ANNOUNCING THE WINNERS OF THE 2020 ASYMPTOTE ESSAY CONTEST


The results of our first-ever essay contest are in! Esteemed judge J. M. Coetzee picked one winner and two runners-up to receive USD500 and USD250 in prizes respectively. All winners are showcased in our Winter 2020 edition, and Coetzee’s citations are below.

As always, this contest is made possible by your support for Asymptote. (Despite a London Book Fair award under our belt, we do not receive institutional support on any ongoing basis.) Sustaining members are the backbone of our mission to advocate for emerging translators, as well as for a more inclusive world literature.
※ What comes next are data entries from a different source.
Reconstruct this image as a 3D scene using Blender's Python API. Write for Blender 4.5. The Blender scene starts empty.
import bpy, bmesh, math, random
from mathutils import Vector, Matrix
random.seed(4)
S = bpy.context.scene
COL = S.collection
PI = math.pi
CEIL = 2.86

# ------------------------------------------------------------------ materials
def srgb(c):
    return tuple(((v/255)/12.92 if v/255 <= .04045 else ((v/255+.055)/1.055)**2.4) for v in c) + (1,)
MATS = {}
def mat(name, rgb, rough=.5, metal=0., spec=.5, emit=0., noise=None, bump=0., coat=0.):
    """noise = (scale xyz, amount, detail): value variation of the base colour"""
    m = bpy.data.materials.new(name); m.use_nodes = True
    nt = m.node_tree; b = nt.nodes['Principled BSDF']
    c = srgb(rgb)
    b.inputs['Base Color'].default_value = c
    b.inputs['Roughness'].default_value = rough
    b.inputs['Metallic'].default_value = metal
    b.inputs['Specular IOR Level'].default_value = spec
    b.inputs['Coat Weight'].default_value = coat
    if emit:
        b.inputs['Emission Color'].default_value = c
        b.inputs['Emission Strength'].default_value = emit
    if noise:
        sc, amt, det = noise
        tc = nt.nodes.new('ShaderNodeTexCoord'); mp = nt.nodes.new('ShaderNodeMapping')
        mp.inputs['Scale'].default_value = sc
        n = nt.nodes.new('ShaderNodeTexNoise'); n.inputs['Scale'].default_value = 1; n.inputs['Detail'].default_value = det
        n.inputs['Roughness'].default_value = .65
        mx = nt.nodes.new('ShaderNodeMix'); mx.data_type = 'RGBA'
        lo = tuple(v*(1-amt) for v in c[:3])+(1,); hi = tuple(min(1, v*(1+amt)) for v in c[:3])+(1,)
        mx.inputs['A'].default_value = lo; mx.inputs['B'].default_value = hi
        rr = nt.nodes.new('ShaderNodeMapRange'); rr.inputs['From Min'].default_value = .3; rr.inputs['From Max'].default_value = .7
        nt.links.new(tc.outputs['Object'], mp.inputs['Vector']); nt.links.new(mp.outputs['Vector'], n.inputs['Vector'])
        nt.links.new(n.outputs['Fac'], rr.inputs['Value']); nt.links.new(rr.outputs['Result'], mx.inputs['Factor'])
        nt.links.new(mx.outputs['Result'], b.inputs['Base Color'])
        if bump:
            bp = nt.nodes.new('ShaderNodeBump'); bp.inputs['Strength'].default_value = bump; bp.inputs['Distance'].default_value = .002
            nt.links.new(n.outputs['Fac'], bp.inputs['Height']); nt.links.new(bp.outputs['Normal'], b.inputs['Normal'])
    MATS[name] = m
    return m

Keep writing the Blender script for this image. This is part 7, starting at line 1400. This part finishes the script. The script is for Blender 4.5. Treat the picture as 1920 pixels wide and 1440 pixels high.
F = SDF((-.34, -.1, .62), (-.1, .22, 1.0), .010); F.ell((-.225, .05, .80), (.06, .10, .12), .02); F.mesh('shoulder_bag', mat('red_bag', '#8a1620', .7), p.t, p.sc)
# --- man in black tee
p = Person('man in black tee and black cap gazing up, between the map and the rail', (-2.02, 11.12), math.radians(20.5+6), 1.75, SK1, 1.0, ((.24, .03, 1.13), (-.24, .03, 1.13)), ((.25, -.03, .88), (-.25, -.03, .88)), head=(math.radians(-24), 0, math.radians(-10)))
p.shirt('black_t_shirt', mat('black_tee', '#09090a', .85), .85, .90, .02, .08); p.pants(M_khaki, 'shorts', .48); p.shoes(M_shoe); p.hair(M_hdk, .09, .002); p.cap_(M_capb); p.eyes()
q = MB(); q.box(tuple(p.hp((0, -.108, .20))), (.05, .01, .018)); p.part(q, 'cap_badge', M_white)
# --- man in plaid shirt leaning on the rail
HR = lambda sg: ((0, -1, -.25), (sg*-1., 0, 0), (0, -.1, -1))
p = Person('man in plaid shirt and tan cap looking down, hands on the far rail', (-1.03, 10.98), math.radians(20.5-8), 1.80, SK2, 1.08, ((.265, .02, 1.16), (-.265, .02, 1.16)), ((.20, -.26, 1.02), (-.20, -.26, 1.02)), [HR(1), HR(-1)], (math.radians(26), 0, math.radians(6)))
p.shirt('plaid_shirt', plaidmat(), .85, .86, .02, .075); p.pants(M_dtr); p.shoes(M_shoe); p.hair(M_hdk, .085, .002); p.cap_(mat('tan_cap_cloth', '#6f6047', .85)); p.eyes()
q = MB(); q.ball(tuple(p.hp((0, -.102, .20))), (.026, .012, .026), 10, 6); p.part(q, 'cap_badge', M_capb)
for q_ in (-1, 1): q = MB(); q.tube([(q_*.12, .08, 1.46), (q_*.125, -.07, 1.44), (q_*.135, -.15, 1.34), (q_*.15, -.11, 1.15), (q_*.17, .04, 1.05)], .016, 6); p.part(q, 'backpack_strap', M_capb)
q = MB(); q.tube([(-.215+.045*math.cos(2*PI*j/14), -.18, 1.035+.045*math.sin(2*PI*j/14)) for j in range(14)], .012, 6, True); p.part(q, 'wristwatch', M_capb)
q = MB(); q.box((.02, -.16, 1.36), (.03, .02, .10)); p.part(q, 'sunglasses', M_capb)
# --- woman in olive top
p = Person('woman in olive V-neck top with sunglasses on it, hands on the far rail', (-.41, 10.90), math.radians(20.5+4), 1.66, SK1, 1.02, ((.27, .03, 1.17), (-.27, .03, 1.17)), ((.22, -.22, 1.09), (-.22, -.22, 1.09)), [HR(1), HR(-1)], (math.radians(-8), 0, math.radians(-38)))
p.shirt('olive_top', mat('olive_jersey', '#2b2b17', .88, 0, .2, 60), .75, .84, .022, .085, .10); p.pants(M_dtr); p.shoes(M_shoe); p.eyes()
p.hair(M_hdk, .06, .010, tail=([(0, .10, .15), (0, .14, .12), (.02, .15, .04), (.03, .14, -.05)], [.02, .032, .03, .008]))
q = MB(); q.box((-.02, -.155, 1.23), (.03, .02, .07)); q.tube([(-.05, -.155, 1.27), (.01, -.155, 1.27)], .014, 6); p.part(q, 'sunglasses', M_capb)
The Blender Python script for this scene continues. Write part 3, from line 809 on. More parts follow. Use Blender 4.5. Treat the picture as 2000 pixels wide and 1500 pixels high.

Help us toward the next edition of our translation contest by signing up as a sustaining member from as little as $5 a month. Pledge a year’s support and you’ll even bag a special 2020 edition AsympTOTE, while stocks last. So, don’t wait, join the Asymptote family today.

Contest Winner:


Runners-up:  


J. M. Coetzee’s citations

Note 1. I have taken it as my job to judge these essays first of all as pieces of persuasive writing, meant in each case to introduce and plead the case of a neglected author. To supplement the essays, I have read as much of the work of each author as I can easily lay my hands on—not only the selections quoted in the essays but also what is accessible via the internet. I have done so in order to check that the writer is indeed neglected, and that the essay-writer’s estimate is not an obviously inflated one.

Note 2. Because Asymptote is published in English, I have taken the term “neglected” to mean neglected in the Anglophone sphere. A number of the writers discussed are available in French or German translation but not in English.

Pedro Mir (1913-2000), declared a non-person under the Trujillo dictatorship but widely accepted nowadays as the Dominican Republic’s greatest poet, is barely known in the Anglophone world. Jonathan Cohen makes a persuasive case that he is in the same league as his contemporary Pablo Neruda, arguing the claim with undisguised enthusiasm, and supporting it with insightful commentary and exemplary quotation from Mir’s work.

Putu Oka Sukanta (born 1939) has had the misfortune to live and work in the shadow of the great Pramoedya Ananta Toer. A fraction of Putu Oka’s poetry and fiction has appeared in English translation, but only from small presses. Lara Norgaard makes a compelling case that his work should not be judged by Western aesthetic standards, which prize the fully achieved single art-work, but rather should be read in toto as the record of an evolving meditation on Indonesia in our times.

Alberto Laiseca (1941-2016) is a writer of fiction which can be loosely characterized as futuristic but in fact crosses all generic boundaries. He has a cult following in his native Argentina but his major prose work, the 1300-page Los Sorios, is barely to be found in bookstores. Some of his work is available in French translation, none in English. Manuel Antonio Castro Córdoba argues persuasively for his status as a visionary writer of our times, but wryly notes that—as with most Latin American writers—until he is championed in New York he will not be respected at home.